The deliberations put pressure on President Donald Trump, who's fighting perceptions he is soft on the Kremlin amid investigations into whether his campaign colluded with Moscow to interfere in the 2016 US election.
The proposal, endorsed by the Pentagon and the State Department, reflects his administration's growing frustration with Russian intransigence on Ukraine and a broader deterioration in US-Russian ties.
The tensions were seen most recently in Russian leader Vladimir Putin's order for America to eliminate more than half its diplomatic personnel in Russia.

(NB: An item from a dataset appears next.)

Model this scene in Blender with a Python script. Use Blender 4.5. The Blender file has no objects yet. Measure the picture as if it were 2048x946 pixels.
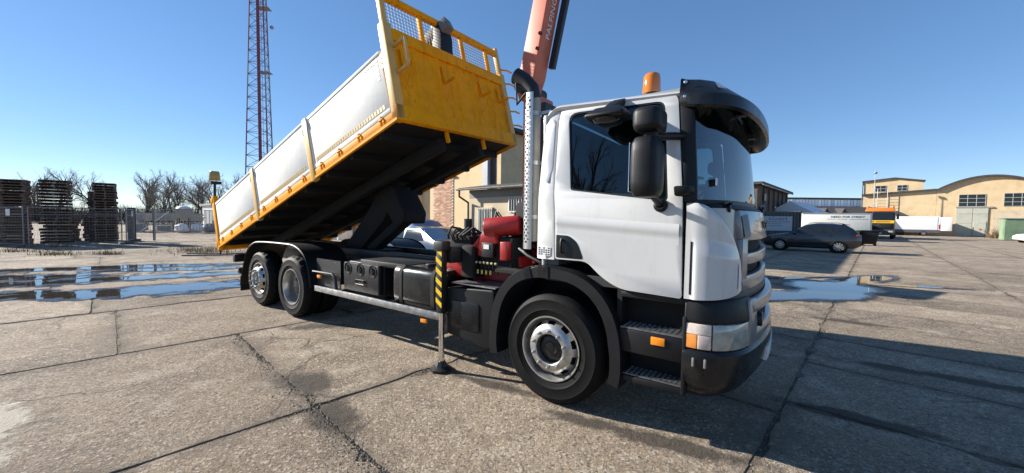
import bpy, bmesh, math, random
from mathutils import Vector, Matrix, noise
from mathutils.geometry import tessellate_polygon
R = math.radians
scene = bpy.context.scene
C = scene.collection

# ------------------------------------------------------------------ camera
cam_d = bpy.data.cameras.new('camera'); cam = bpy.data.objects.new('camera', cam_d); C.objects.link(cam)
PITCH, ROLL, CAMH = R(2.73), R(0.73), 1.733
up0 = Vector((0, math.sin(PITCH), math.cos(PITCH))); fw = Vector((0, math.cos(PITCH), -math.sin(PITCH)))
rt = Vector((math.cos(ROLL), 0, 0)) + up0 * math.sin(ROLL); upv = Vector((-math.sin(ROLL), 0, 0)) + up0 * math.cos(ROLL)
m = Matrix((rt, upv, -fw)).transposed().to_4x4(); m.translation = (0, 0, CAMH)
cam.matrix_world = m
cam_d.sensor_width = 36.0; cam_d.lens = 765.65 * 36.0 / 2048.0
cam_d.clip_start = 0.05; cam_d.clip_end = 3000
scene.camera = cam

# ------------------------------------------------------------------ world, sun, exposure
SUN_AZ, SUN_EL = R(-72.0), R(25.5)        # azimuth from +Y, negative = to the left
w = bpy.data.worlds.new('World'); scene.world = w; w.use_nodes = True
wn, wl = w.node_tree.nodes, w.node_tree.links
wn.clear()
sky = wn.new('ShaderNodeTexSky'); sky.sky_type = 'NISHITA'; sky.sun_disc = False
sky.sun_elevation = SUN_EL; sky.sun_rotation = SUN_AZ
sky.altitude = 3000; sky.air_density = 1.0; sky.dust_density = 0.12; sky.ozone_density = 3.0
bg = wn.new('ShaderNodeBackground'); bg.inputs[1].default_value = 0.15
wo = wn.new('ShaderNodeOutputWorld')
hs = wn.new('ShaderNodeHueSaturation'); hs.inputs['Saturation'].default_value = 1.36; hs.inputs['Hue'].default_value = 0.505
gm = wn.new('ShaderNodeGamma'); gm.inputs[1].default_value = 0.64
wl.new(sky.outputs[0], gm.inputs[0]); wl.new(gm.outputs[0], hs.inputs['Color'])
wl.new(hs.outputs[0], bg.inputs[0]); wl.new(bg.outputs[0], wo.inputs[0])
sun_d = bpy.data.lights.new('sun', 'SUN'); sun_d.energy = 5.0; sun_d.angle = R(0.53); sun_d.color = (1.0, 0.95, 0.87)
sun = bpy.data.objects.new('sun', sun_d); C.objects.link(sun)
sdir = Vector((math.sin(SUN_AZ) * math.cos(SUN_EL), math.cos(SUN_AZ) * math.cos(SUN_EL), math.sin(SUN_EL)))
sun.rotation_euler = sdir.to_track_quat('Z', 'Y').to_euler(); sun.location = sdir * 60
scene.view_settings.view_transform = 'Standard'; scene.view_settings.look = 'None'
scene.view_settings.gamma = 1.0; scene.view_settings.use_curve_mapping = False
scene.view_settings.exposure = 1.0

# ------------------------------------------------------------------ mesh helpers
class MB:
    def __init__(s, xf=None): s.v = []; s.f = []; s.xf = xf
    def add(s, vs, fs):
        o = len(s.v)
        s.v += [tuple(s.xf(*p)) if s.xf else tuple(p) for p in vs]
        s.f += [tuple(i + o for i in f) for f in fs]; return s
    def box(s, x0, x1, y0, y1, z0, z1):
        return s.add([(x0,y0,z0),(x1,y0,z0),(x1,y1,z0),(x0,y1,z0),(x0,y0,z1),(x1,y0,z1),(x1,y1,z1),(x0,y1,z1)],
                     [(0,3,2,1),(4,5,6,7),(0,1,5,4),(1,2,6,5),(2,3,7,6),(3,0,4,7)])
    def cbox(s, c, d): return s.box(c[0]-d[0]/2,c[0]+d[0]/2,c[1]-d[1]/2,c[1]+d[1]/2,c[2]-d[2]/2,c[2]+d[2]/2)
    def loft(s, rings, closed=True, caps=True):
        n = len(rings[0]); vs = [p for r in rings for p in r]; fs = []
        for k in range(len(rings) - 1):
            for i in range(n if closed else n - 1):
                j = (i + 1) % n
                fs.append((k*n+i, k*n+j, (k+1)*n+j, (k+1)*n+i))
        if caps and closed: fs.append(tuple(range(n-1, -1, -1))); fs.append(tuple((len(rings)-1)*n + i for i in range(n)))
        return s.add(vs, fs)
    def tube(s, pts, r, n=8, caps=True):
        pts = [Vector(p) for p in pts]; rs = r if isinstance(r, (list, tuple)) else [r] * len(pts)
        rings = []; prev = None
        for i, p in enumerate(pts):
            if i == 0: t = pts[1] - p
            elif i == len(pts) - 1: t = p - pts[i-1]
            else: t = (pts[i+1] - p).normalized() + (p - pts[i-1]).normalized()
            t.normalize()
            if prev is None:
                a = Vector((0,0,1)) if abs(t.z) < 0.9 else Vector((1,0,0))
                e1 = t.cross(a).normalized()
            else: e1 = (prev - t * prev.dot(t)).normalized()
            prev = e1; e2 = t.cross(e1)
            rings.append([tuple(p + (e1*math.cos(2*math.pi*k/n) + e2*math.sin(2*math.pi*k/n)) * rs[i]) for k in range(n)])
        return s.loft(rings, True, caps)
    def bar(s, a, b, wx, wz=None, up=(0,0,1)):      # rectangular bar from a to b
        a, b = Vector(a), Vector(b); t = (b - a).normalized(); wz = wz or wx
        u = Vector(up)
        if abs(t.dot(u)) > 0.95: u = Vector((1, 0, 0))
        e1 = t.cross(u).normalized() * wx / 2; e2 = e1.cross(t).normalized() * wz / 2
        ring = lambda p: [tuple(p - e1 - e2), tuple(p + e1 - e2), tuple(p + e1 + e2), tuple(p - e1 + e2)]
        return s.loft([ring(a), ring(b)])
    def prism(s, poly, axis, a0, a1):               # poly: 2-D points in the other two axes (xz for y, xy for z, yz for x)
        def P(q, a): return {'y': (q[0], a, q[1]), 'z': (q[0], q[1], a), 'x': (a, q[0], q[1])}[axis]
        return s.loft([[P(q, a0) for q in poly], [P(q, a1) for q in poly]])
    def lathe(s, prof, c, axis='y', seg=32, skip=None, a0=0.0, a1=2*math.pi):   # prof: (radius, offset along the axis)
        full = abs(a1 - a0 - 2*math.pi) < 1e-6; nn = seg if full else seg + 1
        vs = []; fs = []
        for (r, o) in prof:
            for k in range(nn):
                a = a0 + (a1 - a0) * k / seg; ca, sa = r*math.cos(a), r*math.sin(a)
                vs.append({'y': (c[0]+ca, c[1]+o, c[2]+sa), 'z': (c[0]+ca, c[1]+sa, c[2]+o), 'x': (c[0]+o, c[1]+ca, c[2]+sa)}[axis])
        for i in range(len(prof) - 1):
            for k in range(seg):
                if skip and skip(i, k): continue
                j = (k + 1) % nn
                fs.append((i*nn+k, i*nn+j, (i+1)*nn+j, (i+1)*nn+k))
        return s.add(vs, fs)
    def grid(s, fn, nu, nv):
        vs = [fn(i/nu, j/nv) for j in range(nv+1) for i in range(nu+1)]
        fs = [(j*(nu+1)+i, j*(nu+1)+i+1, (j+1)*(nu+1)+i+1, (j+1)*(nu+1)+i) for j in range(nv) for i in range(nu)]
        return s.add(vs, fs)
    def mesh(s, name, bevel=0, seg=2, smooth=35, thick=0):
        me = bpy.data.meshes.new(name); me.from_pydata(s.v, [], s.f)
        bm = bmesh.new(); bm.from_mesh(me)
        bmesh.ops.remove_doubles(bm, verts=bm.verts, dist=1e-5)
        bmesh.ops.recalc_face_normals(bm, faces=bm.faces)
        if thick: bmesh.ops.solidify(bm, geom=list(bm.faces), thickness=thick)
        if bevel:
            es = [e for e in bm.edges if len(e.link_faces) == 2 and e.calc_face_angle(0) > R(25)]
            bmesh.ops.bevel(bm, geom=es, offset=bevel, segments=seg, profile=0.5, affect='EDGES', clamp_overlap=True)
        bm.to_mesh(me); bm.free()
        if smooth:
            me.polygons.foreach_set('use_smooth', [True] * len(me.polygons))
            me.set_sharp_from_angle(angle=R(smooth))
        return me
    def build(s, name, mat, parent=None, **k):
        return obj(name, s.mesh(name, **k), mat, parent)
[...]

It's not dramatically different from proposals rejected by President Barack Obama, who feared an influx of US weapons could worsen the violence responsible for more than 10,000 deaths in Ukraine since 2014 and create the possibility of American arms killing Russian soldiers.
Such a scenario could theoretically put the nuclear-armed nations closer to direct conflict.

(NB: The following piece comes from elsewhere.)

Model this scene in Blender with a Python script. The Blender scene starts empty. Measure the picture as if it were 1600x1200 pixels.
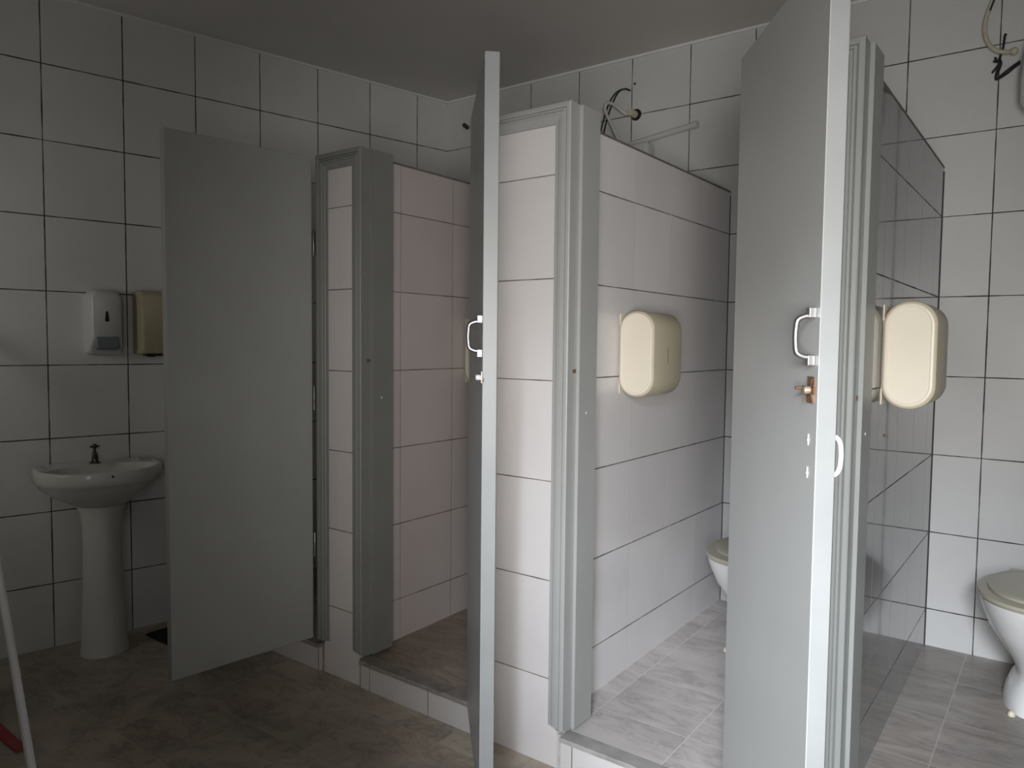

While Obama was still in office, Trump's campaign also rejected the idea of arming Ukraine, preventing it from being included in the Republican platform.
While there is no deadline for a decision and one is not expected imminently, the debate is going on as US and Russian diplomats prepare to meet as early as this coming week to explore ways to pacify eastern Ukraine, where Russian-backed separatists have fought the central government for three years.
"The Russians have indicated some willingness to begin to talk with us about a way forward on Ukraine," Secretary of State Rex Tillerson said after seeing his Russian counterpart, Foreign Minister Sergey Lavrov, last week in the Philippines.
Russia hawks in the US and uneasy American allies have feared such a prospect since Trump took office after a campaign in which he questioned NATO's viability and repeatedly expressed his wish for a new US-Russian partnership.
At one point, two years after Russia's annexation of Ukraine's Crimea region, Trump even challenged the notion that the Russians would "go into Ukraine.